6 国会職員法(昭和二十二年法律第八十五号)の一部を次のように改正する。

  第九章中第四十一条を第四十五条とし、同章を第十章とし、第八章の次に次の一章を加える。

    第九章 国際機関等への派遣

 第四十一条 各本属長は、条約その他の国際約束若しくはこれに準ずるものに基づき又は次に掲げる機関の要請に応じ、これらの機関の業務に従事させるため、その所属国会職員(両議院の議長が協議して定める国会職員を除く。)を派遣することができる。

  一 わが国が加盟している国際機関

  二 外国政府の機関

  三 前二号に準ずる機関で、両議院の議長が協議して定めるもの

   各本属長は、前項の規定によりその所属国会職員を派遣する場合には、当該国会職員の同意を得なければならない。

 第四十二条 前条第一項の規定により派遣された国会職員(以下「派遣国会職員」という。)は、その派遣の期間中、国会職員としての身分を保有するが、職務に従事しない。

 第四十三条 派遣国会職員に関する給与、旅費、災害補償、退職又は死亡の場合における年金及び一時金、退職手当等並びに派遣国会職員の職務への復帰及び復帰時における処遇については、国際機関等に派遣される一般職の国家公務員の処遇等に関する法律(昭和四十五年法律第百十七号)第三条に規定する派遣職員の例による。

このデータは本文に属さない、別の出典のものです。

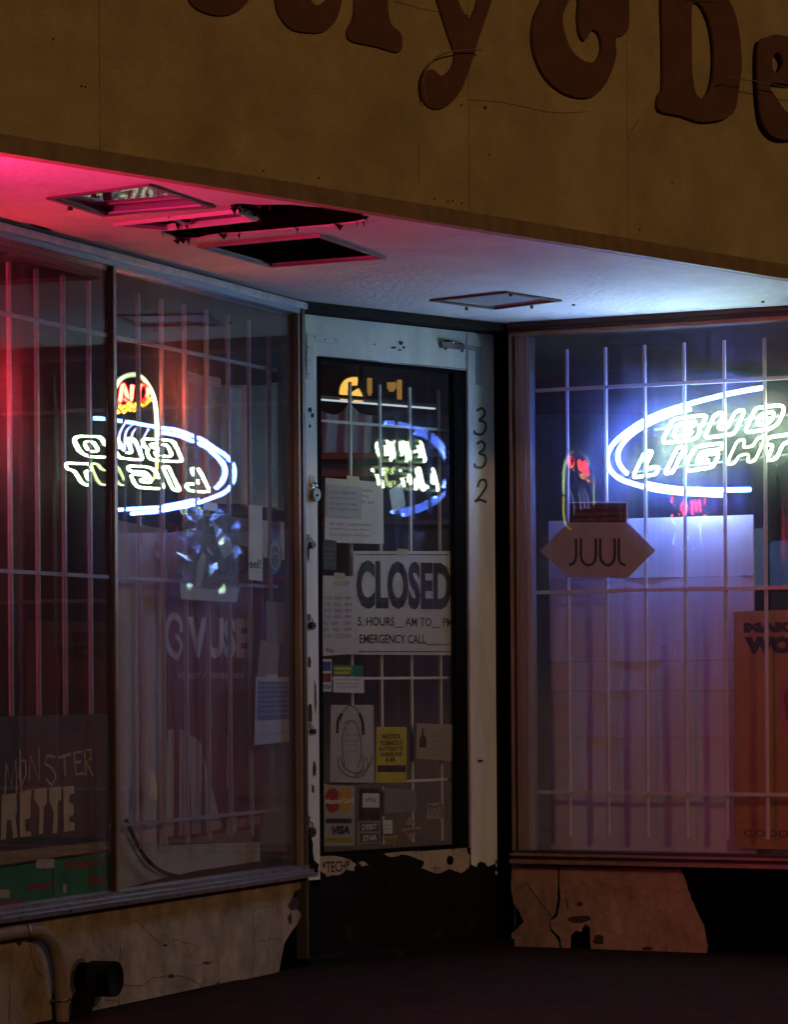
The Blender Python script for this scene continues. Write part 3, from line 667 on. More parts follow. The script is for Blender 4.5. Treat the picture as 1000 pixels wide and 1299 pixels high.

 第四十四条 前三条の規定の実施に関し必要な事項は、両議院の議長が協議して定める。

 (国会職員法の一部改正に伴う経過措置)

7 この法律の施行の際現に国会職員法第十三条の規定により休職にされ、前項の規定による改正後の同法第四十一条第一項各号に掲げる機関(以下「国際機関等」という。)の業務に従事している国会職員及び施行日前に国会職員法第十三条の規定により休職にされ、国際機関等の業務に従事していた期間を有する国会職員のうち、引き続き施行日において国会職員として在職しているものの処遇等については、附則第二項及び附則第三項の規定の例による。